Nice photos everyone...Modern day shopping trips seemed more hurried but I do like the outdoor eating areas where people are more relaxed in the latest Bull Ring. My first encounter with the Bull Ring (still like the old way of spelling) was with my Mum like many of us and that would be in the mid-l940's for me...so the Bull Ring was very much like the older photos then. The Market Hall was roofless,of course, the barrows were all in place at the kerb and the friendly atmosphere was always there with so many characters always around.
Later on I went to school in 1953, for a couple of years, at Martineau Street and Corporation Street, so that meant going to the Bull Ring on lunch hours during the week some days. It was a great magnet I have to admit...more looking around than anything else though. I then went to work at Francis Nicholls on Upper Dean Street off Edgbaston Street in 1959. It was always magic to walk up to High Street from Edgbaston Street in what was a still unchanged area. The man who wrestled out of his chains was always a big draw. Got drawn in by a seller of "gold" rings one Friday pay day and watched my finger slowly turn green

) The Midland Red bus destination labels sounded like places I wanted to go to and I eventually visited some of them. Outside Woolworth's, a gypsy caravan appeared on the weekends and sometimes there was a man with a placard or sandwich board with religious messages that spelled foreboding in many people judging by their reactions to the words written all over them.
I left the country in 1963 and came back to a completely rebuilt Bull Ring in 1965, my parents had sent me postcards but I was amazed at the changes, some of which I liked. Really, the Bull Ring as I first knew it had completely disappeared. However, the magic spirit did not seem to have totally gone thank goodness.
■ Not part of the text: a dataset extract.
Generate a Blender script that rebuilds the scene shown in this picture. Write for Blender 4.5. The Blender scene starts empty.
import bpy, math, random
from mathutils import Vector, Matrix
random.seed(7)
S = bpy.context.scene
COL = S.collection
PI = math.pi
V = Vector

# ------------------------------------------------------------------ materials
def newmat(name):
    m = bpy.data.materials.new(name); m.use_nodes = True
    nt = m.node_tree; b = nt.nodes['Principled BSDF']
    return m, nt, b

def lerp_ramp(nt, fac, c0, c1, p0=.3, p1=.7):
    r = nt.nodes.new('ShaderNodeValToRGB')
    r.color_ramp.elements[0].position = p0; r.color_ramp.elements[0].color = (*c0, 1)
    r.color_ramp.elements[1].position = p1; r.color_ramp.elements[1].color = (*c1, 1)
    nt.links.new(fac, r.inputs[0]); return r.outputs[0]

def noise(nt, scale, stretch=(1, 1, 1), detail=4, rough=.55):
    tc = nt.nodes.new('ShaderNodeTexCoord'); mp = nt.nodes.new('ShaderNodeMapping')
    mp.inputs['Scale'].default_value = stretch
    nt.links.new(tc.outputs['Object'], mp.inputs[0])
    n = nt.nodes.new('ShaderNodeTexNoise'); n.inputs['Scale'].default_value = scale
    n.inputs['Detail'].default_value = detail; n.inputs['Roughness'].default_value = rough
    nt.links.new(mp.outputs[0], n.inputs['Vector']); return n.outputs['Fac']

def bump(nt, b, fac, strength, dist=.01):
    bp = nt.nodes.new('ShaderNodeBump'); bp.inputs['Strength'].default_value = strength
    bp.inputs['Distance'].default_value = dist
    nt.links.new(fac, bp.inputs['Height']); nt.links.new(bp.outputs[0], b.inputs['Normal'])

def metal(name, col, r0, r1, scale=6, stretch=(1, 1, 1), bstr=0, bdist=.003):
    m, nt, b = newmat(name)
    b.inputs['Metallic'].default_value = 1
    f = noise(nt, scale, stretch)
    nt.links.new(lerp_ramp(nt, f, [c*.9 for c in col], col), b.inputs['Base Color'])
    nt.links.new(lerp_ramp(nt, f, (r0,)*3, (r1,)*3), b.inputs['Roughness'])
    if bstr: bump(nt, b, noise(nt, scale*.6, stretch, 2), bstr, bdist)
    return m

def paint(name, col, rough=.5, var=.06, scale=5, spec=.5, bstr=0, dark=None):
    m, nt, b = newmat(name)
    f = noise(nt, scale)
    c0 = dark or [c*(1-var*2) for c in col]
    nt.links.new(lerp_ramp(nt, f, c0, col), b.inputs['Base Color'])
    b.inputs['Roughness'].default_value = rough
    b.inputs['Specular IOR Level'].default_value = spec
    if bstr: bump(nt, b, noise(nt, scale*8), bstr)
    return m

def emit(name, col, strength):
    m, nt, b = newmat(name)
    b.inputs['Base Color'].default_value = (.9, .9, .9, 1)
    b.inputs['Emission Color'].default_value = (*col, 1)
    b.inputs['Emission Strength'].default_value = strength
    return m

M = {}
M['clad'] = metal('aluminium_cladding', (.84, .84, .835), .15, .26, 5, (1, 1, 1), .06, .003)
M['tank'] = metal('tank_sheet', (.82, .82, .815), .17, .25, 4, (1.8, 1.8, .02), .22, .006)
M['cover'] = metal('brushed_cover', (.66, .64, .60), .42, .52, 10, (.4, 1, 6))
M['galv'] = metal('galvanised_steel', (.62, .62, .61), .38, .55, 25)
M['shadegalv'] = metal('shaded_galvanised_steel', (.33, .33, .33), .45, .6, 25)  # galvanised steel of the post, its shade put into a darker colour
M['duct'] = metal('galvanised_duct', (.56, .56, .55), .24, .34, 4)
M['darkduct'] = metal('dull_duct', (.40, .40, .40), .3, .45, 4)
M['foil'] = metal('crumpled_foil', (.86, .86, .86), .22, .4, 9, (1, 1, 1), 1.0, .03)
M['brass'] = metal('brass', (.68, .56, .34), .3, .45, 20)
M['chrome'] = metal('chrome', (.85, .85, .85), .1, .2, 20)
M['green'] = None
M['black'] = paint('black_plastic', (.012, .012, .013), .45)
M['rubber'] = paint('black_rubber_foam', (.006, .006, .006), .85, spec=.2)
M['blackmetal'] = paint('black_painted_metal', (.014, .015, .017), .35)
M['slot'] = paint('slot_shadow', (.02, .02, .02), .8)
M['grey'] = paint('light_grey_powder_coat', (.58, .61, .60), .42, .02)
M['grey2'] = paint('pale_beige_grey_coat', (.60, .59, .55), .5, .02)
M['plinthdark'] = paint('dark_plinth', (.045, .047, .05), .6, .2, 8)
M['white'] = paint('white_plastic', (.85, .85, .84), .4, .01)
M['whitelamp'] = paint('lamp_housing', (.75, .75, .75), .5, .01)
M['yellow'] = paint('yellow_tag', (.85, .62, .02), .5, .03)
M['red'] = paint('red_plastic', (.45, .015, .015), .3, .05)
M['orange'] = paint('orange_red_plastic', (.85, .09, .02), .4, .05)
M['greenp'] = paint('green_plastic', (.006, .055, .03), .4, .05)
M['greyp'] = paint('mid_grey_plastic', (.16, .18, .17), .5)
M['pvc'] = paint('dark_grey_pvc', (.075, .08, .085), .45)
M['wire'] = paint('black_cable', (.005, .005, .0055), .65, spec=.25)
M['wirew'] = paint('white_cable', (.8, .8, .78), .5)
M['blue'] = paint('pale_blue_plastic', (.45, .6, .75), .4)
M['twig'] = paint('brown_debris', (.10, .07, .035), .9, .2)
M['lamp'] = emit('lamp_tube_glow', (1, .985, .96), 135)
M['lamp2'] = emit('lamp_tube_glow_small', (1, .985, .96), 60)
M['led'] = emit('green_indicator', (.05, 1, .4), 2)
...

I came back in l972 for several months and worked quite high up in the Rotunda for
a time. I thought that the Rotunda was a super big plus for Brum, it's somewhat majestic position at the top of the Bull Ring gave the city a true modern landmark and now even the Rotunda is going through a big change.
Move forward to the late l990's when I walked through the market behind a group of architects with large plans and surmised the next phase for the Bull Ring was in the nearish future. I made one more trip approximately one year before the reopening and walked through all the gantries put in by the contractors so that the public could look at the buildings as they went up. It was quite overwhelming even then. The shape and size of the project. I visited the markets and enjoyed that very much I remember.
In 2004 on another visit, I came up from London to Brum. My train door wouldn't open at Bham International where my brother was to meet me and I ended up at Birmingham New Street Station. I had a quick and unexpected glimpse especially at Selfridges. Eyes on stalks time, as we drove by. I had lots of time to visit over the next few weeks and take photos. Mixed feelings overall...walking down was great but I never realized the hill was so steep going back up! Birmingham has lived up to it's motto "Forward"..inasmuch as when the main manufacturing works were closing down in the city and a new direction had to be found for the future in the late l970's early 1980's. The development from the "Floozie in the Jacuzzi" area right over to Brindley Place and including the Convention Centre and the Rep was reborn into what I think is a very exciting area. Therefore, it wasn't surprising to me when I saw the new Bull Ring for the first time overall. Birmingham is moving forward with what is turning out to be the most popular shopping centre in Europe..
I like The Bull Ring in it's latest redo....St.Martin's dominates like it never did before. You feel drawn to go and gaze at it, all cleaned up both inside and out. Birmingham citizens have always loved this church. It truly is magnificent. I would like to have seen more greenery around the complex and hopefully that could still happen in the future.
I am glad I have experienced the Bull Ring through it's changes in my lifetime and that I have the excellent memories of the Bull Ring to keep.